In the fierce rivalry for online shoppers, JD hopes to cut into Alibaba's bottom line. JD filed a complaint and now, China's government is investigating Alibaba for pressuring companies to sell only on its platform on Singles Day. Overall, JD's sales are growing almost three times as fast as Alibaba's using a different model - buying from suppliers and shipping to customers.

"In a lot of ways, we're similar to Amazon," said Haoyu. "What's different between us and Amazon is we have trucks - our own trucks - and our own delivery employees."

The idea is the delivery person at your door is a company employee who can answer questions and manage returns. In this high-stakes bid for business, companies try every angle to get ahead, even blasting "inspirational music" in the warehouse that motivate people to work "faster and to have that spirit."

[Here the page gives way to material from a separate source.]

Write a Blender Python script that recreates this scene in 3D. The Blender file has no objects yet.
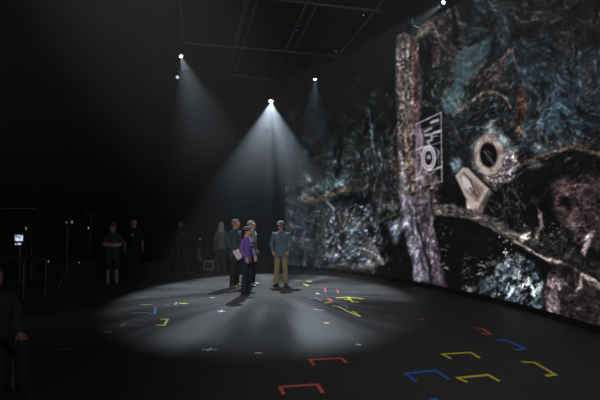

"Because this is such an important shopping," said Haoyu.

One popular Chinese musician played over those loudspeakers is Wang Feng, whose lyrics are about "achieving more in life," which translates to the very capitalist concept of shopping on Singles Day.

JD tells us they will get so many orders on Singles Day that in some places, they have to hire employees to stand outside of shipping centers to guard the boxes that will invariably pile up.